The works, he said, become instead "something suffered directly on one's skin." And so, Bajevic, 39, discusses her lost home, mentally attempting to rebuild it.

Diego Rotman and Lea Mauas, Argentine Jews who immigrated to Israel several years ago, use old fax paper (the kind on which the image gradually disappears) to sketch the enormous wall that they've watched being built around them, to separate Israel from the Palestinian territories.

"Making walls, dividing cities ... it's an artificial division that only makes it worse for people," Mauas, 32, said. (They work under the consortium title of Sala-Manca, www.sala-manca.net.) Their rendering of the wall will fade as the paper ages.

Bulgarian artist Nedko Solakov, who was invited to Israel for an art show in 2003, at the height of the intifada, talks about his fear of getting hurt by violence in the Middle East. He has produced a tongue-in-cheek video -- two videos, actually -- that are broadcast simultaneously on a pair of monitors.

He asks an Israeli Embassy officer in one, her Palestinian counterpart in the other, if they couldn't please arrange a cease-fire during his scheduled visit. The two officials then launch into long discussions of the conflict as they see it -- the Israeli very descriptive, the Palestinian very bureaucratic, each symbolically talking past the other as the twinned videos play.

Eyal Danon, a curator at the Israeli Center for Digital Art, said the exhibition is the latest in a string of political shows that the gallery, housed in a former public school complex, has sponsored. The idea is to provide a venue for free speech, controversial ideas and minority viewpoints.

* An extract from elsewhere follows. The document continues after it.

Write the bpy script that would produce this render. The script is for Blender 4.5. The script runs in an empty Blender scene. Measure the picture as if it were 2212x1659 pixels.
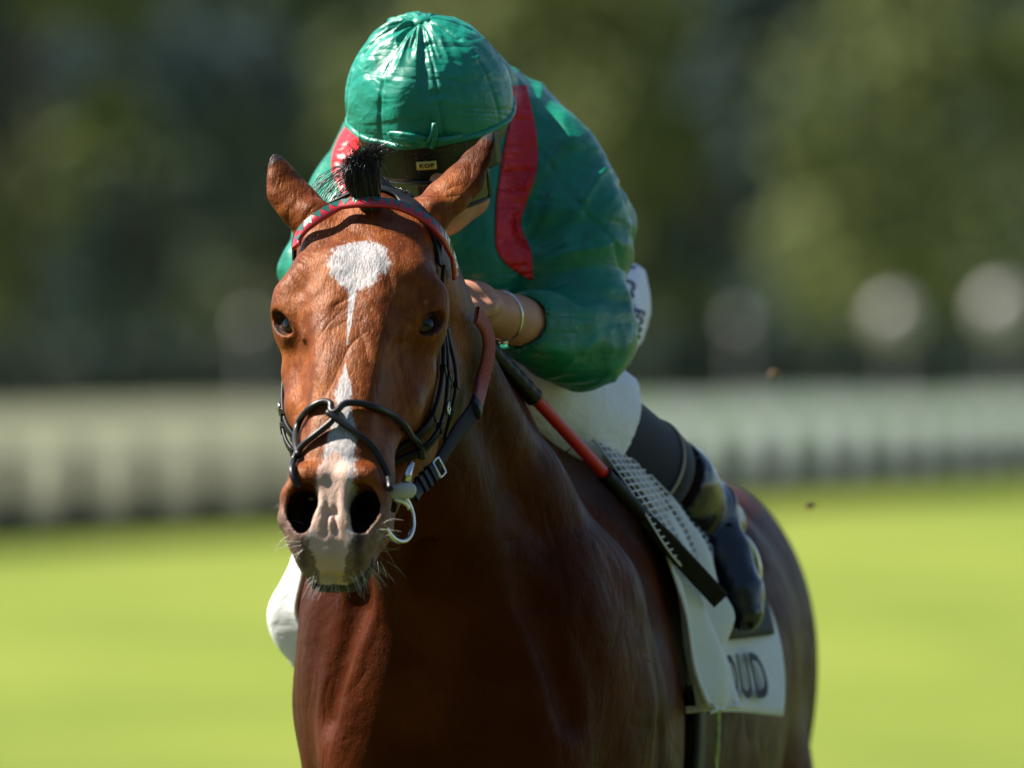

But Danon does not delude himself into thinking this exhibition, or any similar artistic venture, will lead Israelis to see their world any differently. Those who support the leftist politics of the artists will support and attend the exhibition; others won't.

"The question of influence is very limited," he said.

Danon, who oversaw the installation of the "History Started Playing" exhibit, said Israeli and Balkan artists have come with very different experiences of war, and it's reflected in their work. The people of the Balkans are living in a postwar era, while Israelis and Palestinians have not reached that point, Danon said, making it more difficult for them to analyze the conflict with the same distance.

Shkololli, the curator from Kosovo, whose hometown was devastated in the 1999 war, said he invited Palestinian artists to participate but that all declined.

To him, that illustrated the major difference between the two regions' conflicts.

"The participation of artists from all sides of ex-Yugoslavia's war is possible because of the postwar reality in the region," he noted, while, in Israel and the Palestinian territories, the continuation of occupation and fighting "blocks the same possibility in the Middle East." Finally, he said, the question becomes: What attitude should artists "take in the stories they tell of war, in order to plant the fruitful seeds of history" and not "the seeds of hate and revenge"?